Required task — Print exactly those lines that run from the beginning of the data to the line bearing "SC.camera = cam", inclusive.

Collected data —
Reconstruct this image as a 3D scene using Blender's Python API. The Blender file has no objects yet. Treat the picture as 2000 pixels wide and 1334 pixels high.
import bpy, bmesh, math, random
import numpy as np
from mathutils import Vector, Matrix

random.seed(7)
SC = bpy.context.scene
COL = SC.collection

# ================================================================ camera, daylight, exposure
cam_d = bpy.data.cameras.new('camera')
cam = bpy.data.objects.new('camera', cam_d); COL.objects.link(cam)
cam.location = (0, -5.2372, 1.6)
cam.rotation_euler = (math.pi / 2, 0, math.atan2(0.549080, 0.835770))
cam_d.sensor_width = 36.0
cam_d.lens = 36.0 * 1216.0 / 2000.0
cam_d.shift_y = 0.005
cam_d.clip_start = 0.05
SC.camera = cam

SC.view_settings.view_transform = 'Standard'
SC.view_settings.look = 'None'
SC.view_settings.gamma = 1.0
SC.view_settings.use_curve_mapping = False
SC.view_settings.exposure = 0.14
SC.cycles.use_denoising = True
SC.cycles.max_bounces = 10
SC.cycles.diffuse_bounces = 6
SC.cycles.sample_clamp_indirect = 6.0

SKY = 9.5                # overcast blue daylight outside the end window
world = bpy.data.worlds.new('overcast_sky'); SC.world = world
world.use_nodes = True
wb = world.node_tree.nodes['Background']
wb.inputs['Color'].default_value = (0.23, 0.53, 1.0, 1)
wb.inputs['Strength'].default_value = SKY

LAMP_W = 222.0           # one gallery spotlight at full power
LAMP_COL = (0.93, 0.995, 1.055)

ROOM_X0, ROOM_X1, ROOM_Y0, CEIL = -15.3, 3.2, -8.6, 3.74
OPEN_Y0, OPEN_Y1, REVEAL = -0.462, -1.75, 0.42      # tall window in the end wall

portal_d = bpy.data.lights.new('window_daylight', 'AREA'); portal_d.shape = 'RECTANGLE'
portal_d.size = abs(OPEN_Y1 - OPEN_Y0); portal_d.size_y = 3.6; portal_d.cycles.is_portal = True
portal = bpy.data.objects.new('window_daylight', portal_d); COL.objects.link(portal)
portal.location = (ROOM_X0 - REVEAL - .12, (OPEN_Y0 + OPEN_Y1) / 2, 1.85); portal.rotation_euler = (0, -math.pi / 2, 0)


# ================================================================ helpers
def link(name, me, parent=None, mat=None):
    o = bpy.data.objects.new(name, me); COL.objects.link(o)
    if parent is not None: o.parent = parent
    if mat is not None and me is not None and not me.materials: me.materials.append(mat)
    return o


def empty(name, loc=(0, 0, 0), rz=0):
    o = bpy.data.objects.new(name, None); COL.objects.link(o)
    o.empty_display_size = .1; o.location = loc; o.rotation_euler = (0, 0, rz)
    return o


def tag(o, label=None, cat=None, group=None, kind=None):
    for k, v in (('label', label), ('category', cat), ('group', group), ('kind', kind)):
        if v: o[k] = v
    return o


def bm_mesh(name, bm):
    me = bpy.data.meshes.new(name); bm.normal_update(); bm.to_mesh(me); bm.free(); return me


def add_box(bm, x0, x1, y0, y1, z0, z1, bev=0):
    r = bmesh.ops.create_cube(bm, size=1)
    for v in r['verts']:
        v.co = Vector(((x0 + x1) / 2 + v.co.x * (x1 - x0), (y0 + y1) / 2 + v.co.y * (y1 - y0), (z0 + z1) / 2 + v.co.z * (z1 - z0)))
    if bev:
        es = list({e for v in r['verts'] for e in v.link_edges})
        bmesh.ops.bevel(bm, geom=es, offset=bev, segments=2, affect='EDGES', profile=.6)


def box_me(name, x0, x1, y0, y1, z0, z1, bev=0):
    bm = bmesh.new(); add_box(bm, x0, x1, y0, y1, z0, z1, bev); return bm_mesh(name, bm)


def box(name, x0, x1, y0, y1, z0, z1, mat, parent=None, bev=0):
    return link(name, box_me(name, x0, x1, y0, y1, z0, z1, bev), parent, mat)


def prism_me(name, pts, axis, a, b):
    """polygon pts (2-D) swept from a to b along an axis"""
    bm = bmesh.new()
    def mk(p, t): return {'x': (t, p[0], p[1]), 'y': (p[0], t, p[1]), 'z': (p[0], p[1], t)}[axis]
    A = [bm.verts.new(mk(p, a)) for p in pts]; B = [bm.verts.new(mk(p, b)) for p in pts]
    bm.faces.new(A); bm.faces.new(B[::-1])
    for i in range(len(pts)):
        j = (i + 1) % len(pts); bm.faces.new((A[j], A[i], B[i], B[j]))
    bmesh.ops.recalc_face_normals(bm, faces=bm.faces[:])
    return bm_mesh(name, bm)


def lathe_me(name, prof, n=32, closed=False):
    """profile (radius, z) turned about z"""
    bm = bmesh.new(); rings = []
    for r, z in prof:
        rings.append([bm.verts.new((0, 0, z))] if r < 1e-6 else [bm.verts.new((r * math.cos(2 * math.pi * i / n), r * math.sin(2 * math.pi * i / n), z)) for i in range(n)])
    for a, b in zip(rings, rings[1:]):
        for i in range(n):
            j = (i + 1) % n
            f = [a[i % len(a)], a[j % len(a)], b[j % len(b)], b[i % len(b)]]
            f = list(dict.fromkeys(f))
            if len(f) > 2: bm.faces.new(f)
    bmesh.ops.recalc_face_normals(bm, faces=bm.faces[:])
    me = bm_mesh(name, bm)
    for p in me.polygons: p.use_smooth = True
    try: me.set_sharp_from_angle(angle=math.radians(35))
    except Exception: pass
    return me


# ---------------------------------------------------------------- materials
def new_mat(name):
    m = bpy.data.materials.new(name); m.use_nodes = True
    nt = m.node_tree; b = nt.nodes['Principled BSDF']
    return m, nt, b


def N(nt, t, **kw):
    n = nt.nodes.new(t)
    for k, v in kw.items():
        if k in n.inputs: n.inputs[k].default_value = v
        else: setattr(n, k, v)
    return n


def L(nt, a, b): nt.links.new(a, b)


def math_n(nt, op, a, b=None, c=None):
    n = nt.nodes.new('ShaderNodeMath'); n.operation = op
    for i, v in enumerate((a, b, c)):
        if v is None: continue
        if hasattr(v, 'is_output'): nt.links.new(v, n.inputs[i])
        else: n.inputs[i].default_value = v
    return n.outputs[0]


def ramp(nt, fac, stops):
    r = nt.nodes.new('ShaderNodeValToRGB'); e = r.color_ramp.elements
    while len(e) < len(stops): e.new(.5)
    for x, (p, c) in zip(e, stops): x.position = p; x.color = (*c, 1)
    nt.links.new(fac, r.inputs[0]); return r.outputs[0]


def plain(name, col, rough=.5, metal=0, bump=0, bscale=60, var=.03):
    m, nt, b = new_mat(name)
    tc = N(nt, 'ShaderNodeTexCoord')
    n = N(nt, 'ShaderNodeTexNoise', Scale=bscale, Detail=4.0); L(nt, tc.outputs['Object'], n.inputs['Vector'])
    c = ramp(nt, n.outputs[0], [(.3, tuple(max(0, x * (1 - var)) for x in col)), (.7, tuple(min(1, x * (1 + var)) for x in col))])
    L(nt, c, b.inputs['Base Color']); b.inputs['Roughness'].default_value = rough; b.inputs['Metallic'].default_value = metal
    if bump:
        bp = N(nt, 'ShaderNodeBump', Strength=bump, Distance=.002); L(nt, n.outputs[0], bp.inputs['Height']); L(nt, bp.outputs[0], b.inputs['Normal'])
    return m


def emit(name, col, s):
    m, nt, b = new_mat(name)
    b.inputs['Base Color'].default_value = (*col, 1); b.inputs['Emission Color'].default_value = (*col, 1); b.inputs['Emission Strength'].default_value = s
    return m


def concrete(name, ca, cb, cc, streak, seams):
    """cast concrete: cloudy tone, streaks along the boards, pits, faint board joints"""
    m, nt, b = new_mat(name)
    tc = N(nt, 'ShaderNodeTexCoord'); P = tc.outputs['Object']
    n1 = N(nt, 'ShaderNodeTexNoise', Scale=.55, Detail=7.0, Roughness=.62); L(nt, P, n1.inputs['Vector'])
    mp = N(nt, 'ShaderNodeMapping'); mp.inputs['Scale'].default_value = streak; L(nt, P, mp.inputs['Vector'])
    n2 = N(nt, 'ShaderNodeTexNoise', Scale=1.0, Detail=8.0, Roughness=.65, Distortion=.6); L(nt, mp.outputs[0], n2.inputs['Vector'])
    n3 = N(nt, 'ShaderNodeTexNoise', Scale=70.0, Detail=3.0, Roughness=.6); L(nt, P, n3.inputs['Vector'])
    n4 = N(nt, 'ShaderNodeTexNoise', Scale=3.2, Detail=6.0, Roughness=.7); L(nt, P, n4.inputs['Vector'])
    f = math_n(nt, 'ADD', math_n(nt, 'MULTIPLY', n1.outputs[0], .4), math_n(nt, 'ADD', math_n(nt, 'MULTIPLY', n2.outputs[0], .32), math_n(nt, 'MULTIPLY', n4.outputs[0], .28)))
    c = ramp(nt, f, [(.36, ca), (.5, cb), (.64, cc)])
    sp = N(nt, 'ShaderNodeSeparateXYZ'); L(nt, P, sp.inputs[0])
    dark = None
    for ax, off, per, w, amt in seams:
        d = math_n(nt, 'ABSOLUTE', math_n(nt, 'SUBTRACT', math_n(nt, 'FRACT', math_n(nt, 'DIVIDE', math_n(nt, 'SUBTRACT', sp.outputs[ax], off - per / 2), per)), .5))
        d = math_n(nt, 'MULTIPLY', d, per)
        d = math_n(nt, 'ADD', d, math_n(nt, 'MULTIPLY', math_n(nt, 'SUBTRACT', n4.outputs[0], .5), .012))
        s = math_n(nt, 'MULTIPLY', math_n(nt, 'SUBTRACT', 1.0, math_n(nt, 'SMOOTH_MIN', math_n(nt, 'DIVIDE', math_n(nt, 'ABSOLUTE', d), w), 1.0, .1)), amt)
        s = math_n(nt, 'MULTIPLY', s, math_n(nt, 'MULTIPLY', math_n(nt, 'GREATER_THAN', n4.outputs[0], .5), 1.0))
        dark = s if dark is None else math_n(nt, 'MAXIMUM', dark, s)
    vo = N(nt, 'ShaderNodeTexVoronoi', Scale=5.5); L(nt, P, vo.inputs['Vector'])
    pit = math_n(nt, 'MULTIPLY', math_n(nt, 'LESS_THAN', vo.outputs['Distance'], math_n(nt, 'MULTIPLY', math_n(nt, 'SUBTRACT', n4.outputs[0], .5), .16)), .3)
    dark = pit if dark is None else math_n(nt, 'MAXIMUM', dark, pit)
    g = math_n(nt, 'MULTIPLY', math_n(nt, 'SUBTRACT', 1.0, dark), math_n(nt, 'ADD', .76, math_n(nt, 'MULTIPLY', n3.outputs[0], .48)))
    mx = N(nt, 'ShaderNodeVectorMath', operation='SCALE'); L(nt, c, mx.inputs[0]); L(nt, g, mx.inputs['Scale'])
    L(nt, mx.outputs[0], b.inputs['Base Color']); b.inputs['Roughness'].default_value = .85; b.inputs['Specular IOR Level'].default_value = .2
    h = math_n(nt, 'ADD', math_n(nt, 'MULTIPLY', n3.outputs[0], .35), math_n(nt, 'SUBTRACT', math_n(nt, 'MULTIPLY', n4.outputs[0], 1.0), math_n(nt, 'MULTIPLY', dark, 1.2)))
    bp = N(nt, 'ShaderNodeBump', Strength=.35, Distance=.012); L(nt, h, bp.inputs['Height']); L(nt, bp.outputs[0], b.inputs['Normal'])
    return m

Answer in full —
Reconstruct this image as a 3D scene using Blender's Python API. The Blender file has no objects yet. Treat the picture as 2000 pixels wide and 1334 pixels high.
import bpy, bmesh, math, random
import numpy as np
from mathutils import Vector, Matrix

random.seed(7)
SC = bpy.context.scene
COL = SC.collection

# ================================================================ camera, daylight, exposure
cam_d = bpy.data.cameras.new('camera')
cam = bpy.data.objects.new('camera', cam_d); COL.objects.link(cam)
cam.location = (0, -5.2372, 1.6)
cam.rotation_euler = (math.pi / 2, 0, math.atan2(0.549080, 0.835770))
cam_d.sensor_width = 36.0
cam_d.lens = 36.0 * 1216.0 / 2000.0
cam_d.shift_y = 0.005
cam_d.clip_start = 0.05
SC.camera = cam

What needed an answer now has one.